◆ **DATASET CONTENT**:
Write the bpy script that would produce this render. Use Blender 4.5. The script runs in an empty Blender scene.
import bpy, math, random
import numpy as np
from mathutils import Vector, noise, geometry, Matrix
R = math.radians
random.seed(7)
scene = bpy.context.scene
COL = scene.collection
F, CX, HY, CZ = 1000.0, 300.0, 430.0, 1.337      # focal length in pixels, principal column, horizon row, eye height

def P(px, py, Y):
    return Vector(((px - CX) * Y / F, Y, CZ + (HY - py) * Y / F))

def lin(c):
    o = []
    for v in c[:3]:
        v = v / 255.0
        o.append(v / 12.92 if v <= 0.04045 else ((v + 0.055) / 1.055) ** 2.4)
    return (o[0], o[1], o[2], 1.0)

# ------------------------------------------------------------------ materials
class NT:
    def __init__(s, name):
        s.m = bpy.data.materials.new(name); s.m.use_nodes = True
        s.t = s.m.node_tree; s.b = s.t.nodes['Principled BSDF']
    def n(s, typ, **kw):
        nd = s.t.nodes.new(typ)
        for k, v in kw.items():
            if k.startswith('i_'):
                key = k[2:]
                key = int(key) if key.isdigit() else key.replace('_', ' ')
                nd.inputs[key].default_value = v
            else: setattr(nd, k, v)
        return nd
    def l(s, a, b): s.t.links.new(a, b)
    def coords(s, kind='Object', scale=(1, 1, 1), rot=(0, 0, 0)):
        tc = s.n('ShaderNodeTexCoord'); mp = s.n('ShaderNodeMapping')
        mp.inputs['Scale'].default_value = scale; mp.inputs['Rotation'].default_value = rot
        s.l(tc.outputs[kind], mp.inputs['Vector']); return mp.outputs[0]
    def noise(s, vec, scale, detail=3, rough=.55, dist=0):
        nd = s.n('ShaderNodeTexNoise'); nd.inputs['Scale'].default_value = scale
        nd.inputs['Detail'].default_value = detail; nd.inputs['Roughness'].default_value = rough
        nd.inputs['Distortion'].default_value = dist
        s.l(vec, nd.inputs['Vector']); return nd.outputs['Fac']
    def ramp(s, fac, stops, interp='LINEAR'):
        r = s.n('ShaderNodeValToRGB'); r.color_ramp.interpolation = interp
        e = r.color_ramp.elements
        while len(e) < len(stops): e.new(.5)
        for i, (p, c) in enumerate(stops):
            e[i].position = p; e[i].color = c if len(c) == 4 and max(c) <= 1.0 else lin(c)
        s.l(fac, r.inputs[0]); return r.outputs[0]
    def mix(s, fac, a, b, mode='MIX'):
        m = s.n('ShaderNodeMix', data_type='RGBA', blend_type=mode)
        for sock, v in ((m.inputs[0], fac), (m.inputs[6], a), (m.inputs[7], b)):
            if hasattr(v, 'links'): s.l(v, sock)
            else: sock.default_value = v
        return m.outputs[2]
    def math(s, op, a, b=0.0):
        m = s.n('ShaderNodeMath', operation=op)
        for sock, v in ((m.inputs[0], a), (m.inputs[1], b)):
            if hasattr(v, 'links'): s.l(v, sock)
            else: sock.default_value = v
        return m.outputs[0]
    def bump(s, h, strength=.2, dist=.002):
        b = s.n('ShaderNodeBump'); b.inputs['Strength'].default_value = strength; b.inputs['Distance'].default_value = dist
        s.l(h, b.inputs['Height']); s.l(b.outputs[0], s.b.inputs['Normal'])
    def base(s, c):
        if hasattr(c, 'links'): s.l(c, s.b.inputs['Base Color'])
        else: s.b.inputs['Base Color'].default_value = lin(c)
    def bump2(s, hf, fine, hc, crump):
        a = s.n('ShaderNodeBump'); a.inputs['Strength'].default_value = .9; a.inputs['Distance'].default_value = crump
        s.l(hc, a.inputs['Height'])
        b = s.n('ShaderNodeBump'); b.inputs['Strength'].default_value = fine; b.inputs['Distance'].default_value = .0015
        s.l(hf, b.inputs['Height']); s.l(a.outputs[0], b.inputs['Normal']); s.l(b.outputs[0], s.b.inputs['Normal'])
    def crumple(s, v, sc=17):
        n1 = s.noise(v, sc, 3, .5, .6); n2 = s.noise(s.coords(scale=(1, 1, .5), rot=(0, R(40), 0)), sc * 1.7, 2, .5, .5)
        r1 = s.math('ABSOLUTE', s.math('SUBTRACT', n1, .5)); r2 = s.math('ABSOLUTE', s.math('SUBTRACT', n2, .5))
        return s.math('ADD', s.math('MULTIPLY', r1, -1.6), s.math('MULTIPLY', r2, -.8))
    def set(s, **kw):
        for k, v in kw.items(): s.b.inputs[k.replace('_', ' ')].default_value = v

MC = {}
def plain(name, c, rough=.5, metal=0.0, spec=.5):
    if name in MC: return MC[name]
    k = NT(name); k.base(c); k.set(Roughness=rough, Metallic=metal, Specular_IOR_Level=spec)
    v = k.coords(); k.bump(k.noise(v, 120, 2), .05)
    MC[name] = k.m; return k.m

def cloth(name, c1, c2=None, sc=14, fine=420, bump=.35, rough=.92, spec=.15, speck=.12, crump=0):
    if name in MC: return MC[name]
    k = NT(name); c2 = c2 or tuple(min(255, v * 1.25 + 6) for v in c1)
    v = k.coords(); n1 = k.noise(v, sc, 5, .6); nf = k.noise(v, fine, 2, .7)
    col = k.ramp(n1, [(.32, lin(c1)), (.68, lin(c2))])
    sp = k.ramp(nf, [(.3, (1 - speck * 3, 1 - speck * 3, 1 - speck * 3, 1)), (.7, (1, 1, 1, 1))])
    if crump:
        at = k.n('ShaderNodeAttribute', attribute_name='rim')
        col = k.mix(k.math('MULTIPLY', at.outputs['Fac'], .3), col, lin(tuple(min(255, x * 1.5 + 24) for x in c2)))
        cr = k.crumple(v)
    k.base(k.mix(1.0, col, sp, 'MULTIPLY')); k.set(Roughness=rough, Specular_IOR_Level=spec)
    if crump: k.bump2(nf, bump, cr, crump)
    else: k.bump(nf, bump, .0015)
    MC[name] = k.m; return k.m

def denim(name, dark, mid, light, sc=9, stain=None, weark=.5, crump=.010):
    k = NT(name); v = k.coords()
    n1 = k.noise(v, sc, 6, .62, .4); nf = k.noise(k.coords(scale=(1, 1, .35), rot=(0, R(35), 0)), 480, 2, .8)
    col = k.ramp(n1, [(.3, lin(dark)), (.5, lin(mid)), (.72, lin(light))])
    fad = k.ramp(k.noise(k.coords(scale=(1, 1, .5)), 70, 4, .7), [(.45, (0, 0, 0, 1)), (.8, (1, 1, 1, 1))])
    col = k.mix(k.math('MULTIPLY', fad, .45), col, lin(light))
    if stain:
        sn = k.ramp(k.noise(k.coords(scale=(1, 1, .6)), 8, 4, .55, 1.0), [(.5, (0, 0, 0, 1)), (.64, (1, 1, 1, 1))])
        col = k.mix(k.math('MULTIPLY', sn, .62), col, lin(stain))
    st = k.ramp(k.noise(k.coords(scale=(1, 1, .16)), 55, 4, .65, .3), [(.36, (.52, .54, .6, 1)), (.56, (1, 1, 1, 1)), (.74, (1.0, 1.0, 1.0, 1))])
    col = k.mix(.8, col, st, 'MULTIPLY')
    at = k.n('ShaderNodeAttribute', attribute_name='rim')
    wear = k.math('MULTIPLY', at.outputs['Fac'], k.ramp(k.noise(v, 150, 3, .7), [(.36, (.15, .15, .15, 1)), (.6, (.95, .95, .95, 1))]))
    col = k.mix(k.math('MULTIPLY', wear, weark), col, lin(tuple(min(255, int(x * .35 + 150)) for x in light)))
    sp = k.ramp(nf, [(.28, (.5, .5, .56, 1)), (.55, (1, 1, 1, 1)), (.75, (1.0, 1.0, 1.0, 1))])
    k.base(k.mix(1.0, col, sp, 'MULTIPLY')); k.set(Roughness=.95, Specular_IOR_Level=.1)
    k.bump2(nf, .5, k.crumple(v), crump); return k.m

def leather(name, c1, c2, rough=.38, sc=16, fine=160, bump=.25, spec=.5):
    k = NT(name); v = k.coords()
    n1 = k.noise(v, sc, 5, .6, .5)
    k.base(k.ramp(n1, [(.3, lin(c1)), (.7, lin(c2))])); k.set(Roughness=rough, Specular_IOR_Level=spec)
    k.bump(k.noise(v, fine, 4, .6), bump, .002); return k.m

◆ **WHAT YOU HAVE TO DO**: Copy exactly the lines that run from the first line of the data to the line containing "F, CX, HY, CZ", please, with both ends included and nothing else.

◆ **TASK SOLUTION**:
Write the bpy script that would produce this render. Use Blender 4.5. The script runs in an empty Blender scene.
import bpy, math, random
import numpy as np
from mathutils import Vector, noise, geometry, Matrix
R = math.radians
random.seed(7)
scene = bpy.context.scene
COL = scene.collection
F, CX, HY, CZ = 1000.0, 300.0, 430.0, 1.337      # focal length in pixels, principal column, horizon row, eye height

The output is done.